Güncelleme Tarihi:
BİR kentte doğmak ve oturmak, o kentli olmaya yetmez. Özele indirgersek, İzmir'de doğmak ve oturmak, gerçek anlamda İzmirli olmaya yetmez. Bunun için, İzmir'in kent kültürüne, kentin kimliğinin korunmasına mutlak katkıda bulunmak gerekir. Bu konuya şunun için girdim. Atadost Yayıncılık, İzmir İzmir adında bir dergi çıkarıyor. 2 ayda bir yayınlanan derginin mart-nisan sayısını sağolsunlar göndermişler. Düzeyli bir dergi, içeriğiyle, baskısıyla, dizaynıyla. Kentimizin yetiştirdiği, İzmirliliğini hiçbir zaman unutmamış sanatçılardan tutun, genç kalemlere kadar çok sayıda yazarın, şairin yapıtları yer alıyor. Hüseyin Yurttaş, İzzet Göldeli, İsmail Mert Başat, Necdet Balcı,Alaattin Yurt, Mehmet Sadık Kırımlı, Meltem Acar, Derya Önder, Alev Cebe, Zeynep Ergenekon, Açelya Ünal, Atahan Ünal'ın şiirleri; Refik Durbaş, Tarık Dursun, Melih Ergen, Tınaz Titiz, Aytaç Açıkalın, İnci Doğaner, Gürhan Tümer, Emine Cin, Hasan Efe, Levent Kamalı, Özgür Aşçıoğlu, Temel Bektur, Didem Buzcuoğlu'nun yazıları yer alıyor. Ayrıca güncel sanat haberleri, Nevval Kafesçioğlu'nun Turgut Pura Vakfı üzerine bir yazısı, Oğuz Tümbaş'ın kitap tanıtım yazıları var dergide.
Keşke dememek için
DERGİDE yer alan yazılardan İzmirli şair Refik Durbaş'ınkini dikkat, üzüntü ve ibretle okudum.

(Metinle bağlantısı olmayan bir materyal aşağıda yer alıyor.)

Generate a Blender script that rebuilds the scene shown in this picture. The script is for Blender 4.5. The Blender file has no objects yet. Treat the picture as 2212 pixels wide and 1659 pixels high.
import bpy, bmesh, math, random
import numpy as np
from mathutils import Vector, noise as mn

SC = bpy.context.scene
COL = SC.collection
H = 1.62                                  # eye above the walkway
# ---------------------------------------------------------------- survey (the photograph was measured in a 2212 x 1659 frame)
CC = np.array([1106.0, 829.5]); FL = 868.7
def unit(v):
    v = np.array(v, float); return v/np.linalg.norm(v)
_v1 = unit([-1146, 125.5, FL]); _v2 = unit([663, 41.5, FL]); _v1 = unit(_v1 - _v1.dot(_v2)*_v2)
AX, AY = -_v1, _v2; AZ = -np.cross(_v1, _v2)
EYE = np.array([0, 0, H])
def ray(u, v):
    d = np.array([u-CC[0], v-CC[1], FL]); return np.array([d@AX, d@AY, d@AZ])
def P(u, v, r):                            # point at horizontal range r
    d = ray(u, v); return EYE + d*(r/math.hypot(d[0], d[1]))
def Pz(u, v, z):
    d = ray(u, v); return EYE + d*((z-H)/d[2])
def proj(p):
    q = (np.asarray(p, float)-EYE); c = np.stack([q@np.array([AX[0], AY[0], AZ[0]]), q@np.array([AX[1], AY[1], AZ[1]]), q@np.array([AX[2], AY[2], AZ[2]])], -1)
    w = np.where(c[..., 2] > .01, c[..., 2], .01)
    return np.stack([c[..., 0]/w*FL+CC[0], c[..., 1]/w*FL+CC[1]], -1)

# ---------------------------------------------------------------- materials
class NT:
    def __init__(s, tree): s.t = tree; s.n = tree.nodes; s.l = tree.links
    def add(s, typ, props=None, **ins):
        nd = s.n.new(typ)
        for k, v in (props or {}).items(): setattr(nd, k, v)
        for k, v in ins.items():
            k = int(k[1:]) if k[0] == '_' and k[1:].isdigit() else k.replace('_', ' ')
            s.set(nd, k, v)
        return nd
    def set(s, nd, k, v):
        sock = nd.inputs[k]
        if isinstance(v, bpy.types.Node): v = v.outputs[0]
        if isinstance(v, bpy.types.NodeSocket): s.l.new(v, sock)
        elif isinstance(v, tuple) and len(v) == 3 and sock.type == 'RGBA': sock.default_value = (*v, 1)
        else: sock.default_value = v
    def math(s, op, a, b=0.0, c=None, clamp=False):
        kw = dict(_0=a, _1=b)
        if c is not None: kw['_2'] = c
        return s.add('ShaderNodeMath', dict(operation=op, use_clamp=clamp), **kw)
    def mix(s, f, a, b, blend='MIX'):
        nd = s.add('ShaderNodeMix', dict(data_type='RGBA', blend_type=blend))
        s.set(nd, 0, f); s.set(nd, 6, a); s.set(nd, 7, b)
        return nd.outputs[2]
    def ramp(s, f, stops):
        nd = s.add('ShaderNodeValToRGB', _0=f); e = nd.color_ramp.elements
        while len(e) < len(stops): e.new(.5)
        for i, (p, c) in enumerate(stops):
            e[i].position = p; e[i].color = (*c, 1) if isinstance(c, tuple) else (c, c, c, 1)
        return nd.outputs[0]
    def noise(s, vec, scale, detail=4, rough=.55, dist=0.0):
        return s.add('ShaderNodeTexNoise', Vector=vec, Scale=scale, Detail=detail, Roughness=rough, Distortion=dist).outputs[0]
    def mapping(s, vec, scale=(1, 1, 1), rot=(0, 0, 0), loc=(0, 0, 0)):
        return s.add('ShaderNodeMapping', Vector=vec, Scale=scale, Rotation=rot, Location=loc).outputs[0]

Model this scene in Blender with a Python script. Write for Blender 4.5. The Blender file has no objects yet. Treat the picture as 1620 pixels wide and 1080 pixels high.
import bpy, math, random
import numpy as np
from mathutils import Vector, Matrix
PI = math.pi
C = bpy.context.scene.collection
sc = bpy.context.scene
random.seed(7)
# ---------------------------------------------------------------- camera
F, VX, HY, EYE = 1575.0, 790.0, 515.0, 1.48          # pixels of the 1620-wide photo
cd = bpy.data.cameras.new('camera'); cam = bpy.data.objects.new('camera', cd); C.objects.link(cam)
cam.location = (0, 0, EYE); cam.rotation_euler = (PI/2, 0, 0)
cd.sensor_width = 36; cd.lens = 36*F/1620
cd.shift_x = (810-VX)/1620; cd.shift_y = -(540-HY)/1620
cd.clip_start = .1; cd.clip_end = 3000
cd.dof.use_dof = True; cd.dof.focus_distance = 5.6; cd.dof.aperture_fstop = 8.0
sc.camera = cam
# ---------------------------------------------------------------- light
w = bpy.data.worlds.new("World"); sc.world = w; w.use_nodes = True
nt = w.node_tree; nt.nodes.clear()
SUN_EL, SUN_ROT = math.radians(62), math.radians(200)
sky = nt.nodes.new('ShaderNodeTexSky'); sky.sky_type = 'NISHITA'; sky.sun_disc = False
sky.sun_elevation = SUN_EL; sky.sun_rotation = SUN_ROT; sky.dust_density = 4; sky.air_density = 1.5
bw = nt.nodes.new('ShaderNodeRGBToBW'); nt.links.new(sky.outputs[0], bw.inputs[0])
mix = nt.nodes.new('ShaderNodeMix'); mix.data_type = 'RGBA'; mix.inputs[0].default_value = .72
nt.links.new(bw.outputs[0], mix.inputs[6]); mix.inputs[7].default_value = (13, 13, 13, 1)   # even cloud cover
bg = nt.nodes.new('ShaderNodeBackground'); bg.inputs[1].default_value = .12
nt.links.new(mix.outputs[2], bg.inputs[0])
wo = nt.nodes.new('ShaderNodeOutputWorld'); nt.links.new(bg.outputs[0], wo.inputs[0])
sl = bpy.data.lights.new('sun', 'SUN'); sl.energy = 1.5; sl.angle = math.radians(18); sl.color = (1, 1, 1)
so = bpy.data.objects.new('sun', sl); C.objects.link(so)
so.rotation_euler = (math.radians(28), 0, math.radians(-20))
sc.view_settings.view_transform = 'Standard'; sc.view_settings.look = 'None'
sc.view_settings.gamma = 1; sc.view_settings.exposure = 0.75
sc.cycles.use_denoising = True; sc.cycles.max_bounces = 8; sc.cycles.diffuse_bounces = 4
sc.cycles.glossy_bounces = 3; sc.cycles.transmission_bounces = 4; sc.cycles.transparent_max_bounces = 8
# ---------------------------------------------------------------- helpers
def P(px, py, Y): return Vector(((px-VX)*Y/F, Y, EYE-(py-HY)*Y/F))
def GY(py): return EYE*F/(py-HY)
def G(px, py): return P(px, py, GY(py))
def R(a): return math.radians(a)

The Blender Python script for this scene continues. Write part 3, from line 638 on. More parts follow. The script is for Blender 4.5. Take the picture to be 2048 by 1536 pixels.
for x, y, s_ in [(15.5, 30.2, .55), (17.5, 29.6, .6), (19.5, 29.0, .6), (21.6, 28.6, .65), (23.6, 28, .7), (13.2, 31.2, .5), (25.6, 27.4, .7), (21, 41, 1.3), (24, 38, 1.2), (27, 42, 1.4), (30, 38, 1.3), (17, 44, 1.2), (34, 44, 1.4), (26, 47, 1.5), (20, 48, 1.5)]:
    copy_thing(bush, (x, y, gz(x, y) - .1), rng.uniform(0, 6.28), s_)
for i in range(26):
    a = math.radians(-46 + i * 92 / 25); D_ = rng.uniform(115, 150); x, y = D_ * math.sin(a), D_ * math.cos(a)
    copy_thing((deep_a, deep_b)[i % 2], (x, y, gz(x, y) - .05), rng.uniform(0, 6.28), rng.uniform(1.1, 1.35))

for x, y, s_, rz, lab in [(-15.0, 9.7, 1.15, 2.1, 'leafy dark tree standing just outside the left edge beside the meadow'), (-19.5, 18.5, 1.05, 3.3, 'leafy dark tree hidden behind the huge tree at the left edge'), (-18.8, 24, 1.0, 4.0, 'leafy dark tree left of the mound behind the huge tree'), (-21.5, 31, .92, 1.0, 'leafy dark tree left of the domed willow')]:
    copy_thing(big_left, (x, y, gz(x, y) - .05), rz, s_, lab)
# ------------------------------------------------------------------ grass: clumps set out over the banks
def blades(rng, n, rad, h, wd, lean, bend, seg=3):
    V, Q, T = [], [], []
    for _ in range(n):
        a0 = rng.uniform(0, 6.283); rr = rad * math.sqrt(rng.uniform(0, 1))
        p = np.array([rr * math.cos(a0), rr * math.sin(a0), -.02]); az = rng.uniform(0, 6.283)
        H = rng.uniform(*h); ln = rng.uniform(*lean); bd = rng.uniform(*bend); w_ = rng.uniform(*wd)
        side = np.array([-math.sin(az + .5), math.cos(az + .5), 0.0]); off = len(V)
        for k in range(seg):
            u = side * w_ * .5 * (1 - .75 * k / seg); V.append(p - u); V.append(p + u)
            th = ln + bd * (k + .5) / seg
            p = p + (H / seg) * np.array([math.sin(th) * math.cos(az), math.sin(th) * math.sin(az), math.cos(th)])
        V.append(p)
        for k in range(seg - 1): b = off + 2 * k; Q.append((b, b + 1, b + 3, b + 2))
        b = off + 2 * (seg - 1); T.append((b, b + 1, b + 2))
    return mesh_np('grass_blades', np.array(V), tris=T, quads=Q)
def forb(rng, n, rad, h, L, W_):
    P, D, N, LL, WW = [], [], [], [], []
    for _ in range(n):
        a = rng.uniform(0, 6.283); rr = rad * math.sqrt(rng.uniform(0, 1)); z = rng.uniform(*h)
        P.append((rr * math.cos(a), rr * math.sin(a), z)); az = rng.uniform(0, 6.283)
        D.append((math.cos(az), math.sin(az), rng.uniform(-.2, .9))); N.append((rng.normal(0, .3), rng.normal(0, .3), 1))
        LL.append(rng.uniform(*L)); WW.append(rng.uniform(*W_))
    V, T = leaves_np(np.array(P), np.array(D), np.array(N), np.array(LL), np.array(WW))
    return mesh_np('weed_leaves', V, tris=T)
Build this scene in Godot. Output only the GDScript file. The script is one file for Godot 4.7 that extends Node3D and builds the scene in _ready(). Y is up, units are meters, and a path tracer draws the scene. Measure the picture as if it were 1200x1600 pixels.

Aslında her gün yaşadığımız bir olguyu yazıyordu Durbaş. Bir kentin değerlerinin bir bir yok olup, kent kimliğinden uzaklaşmasını. Yazının özeti şöyle: Durbaş, geçen yıl çocukluğunun ve ilk gençliğinin geçtiği İzmir'e gelir. Yıllar önce kaybettiği annesinin, her orta halli İzmirli kadın gibi, sık sık ziyaret ettiği, sayısız adak adadığı Susuz Dede'ye gitmek ister. Annesinin anısına bir saygı olarak, bir borç bilir bunu. Çarpık kentleşmenin yok ettiği, evler arasında kaybolmuş, sayısız değerden biri olan Susuz Dede'yi bulamaz. Bir pastaneye oturur ve kendi kendine sorar: Yok olup giden o küçük tepe miydi, yoksa benim ilk gençliğim mi? Aslında her ikisi. Biri doğanın kuralı. Önce çocukluğumuz, sonra ilk gençliğimiz, sonra da gençliğimiz yok olup gider. Diğeri ise, gündelik çıkarlar uğruna, kent kimliğini yok eden yerel yöneticilerin duyarsızlığının, işbilmezliğinin sonucu.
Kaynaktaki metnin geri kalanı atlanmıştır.